EDITORIAL Women are running for office, but hostility lingers
In a news conference a little more than a week before he was murdered, John F. Kennedy fielded questions from the almost-exclusively male White House press corps about a trade war with what was then called Red China, the fate of tax and civil rights bills that were languishing in Congress, and the instability in South Vietnam following a coup.
He was also asked about the possibility that Margaret Chase Smith, a Republican senator from Maine, was going to launch a presidential campaign in 1964. There were some chuckles in the room before Kennedy stated, “I would think if I were a Republican candidate, I would not look forward to campaigning against Margaret Chase Smith in New Hampshire – (laughter) – or as a possible candidate for president. I think she is very formidable, if that is the appropriate word to use about a very fine lady. She is a very formidable political figure!”
Kennedy may have been many things, but he was a product of his times, and it’s hard not to notice the condescension of his response. A woman presidential candidate? In the world Kennedy inhabited, the roles women could take on in politics were pretty much limited to making coffee, taking dictation and being photogenic helpmeets.
That changed rapidly in the years after Kennedy’s death, as the women’s movement gathered steam and led more and more women into the workforce.

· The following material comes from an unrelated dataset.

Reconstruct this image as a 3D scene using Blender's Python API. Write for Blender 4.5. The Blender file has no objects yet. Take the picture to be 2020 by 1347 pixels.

Other female presidential candidates have followed in the last half-century, though one has yet to ascend to 1600 Pennsylvania Ave., and women can readily be found on Capitol Hill, in statehouses, legislatures, county commissions and city councils around the country. The state senator for Washington and Greene counties is Republican Camera Bartolotta, and Diana Irey Vaughan, also a Republican, is the longest-serving member of the Washington County Board of Commissioners. Pam Snyder, a Democrat, represents Greene County and parts of Fayette and Washington counties in the state House of Representatives. All told, 200 women will be competing for the 435 seats up for grabs in the U.S. House of Representatives this year, and that includes Bibiana Boerio, the Democratic candidate in Pennsylvania’s 14th Congressional District, which includes Washington and Greene counties.
Progress has been made, and more will be made. It would be foolish to bet against a woman becoming president in the next decade or two.
Nevertheless, an article in last Sunday’s New York Times highlighted the resistance that female candidates continue to face, although “resistance” is too polite a word. More appropriate would be “ugly, crude sexist abuse.”
One of the candidates, a 27-year-old former congressional contender in California, reports that the drumbeat of misogynistic invective has continued even two years after she lost a Democratic primary race. “Another feminazi’s plans foiled!” was one recent online message. But that’s as charming as roses and a bottle of claret when compared to some of the messages she received during her campaign. One stated, “All would laugh with glee as they gang raped her and then bashed her bagel-eating brains in.”
The article notes women who pursue other lines of work are subject to harassment, as are men who are ethnic or religious minorities. And the online world is rife with bullying, especially in the age of Trump. But the animus directed toward women is particularly eye-opening – and unsettling.
To paraphrase the 1970s Virginia Slims cigarette ad, we’ve come a long way, baby. Alas, we still have a long way to go.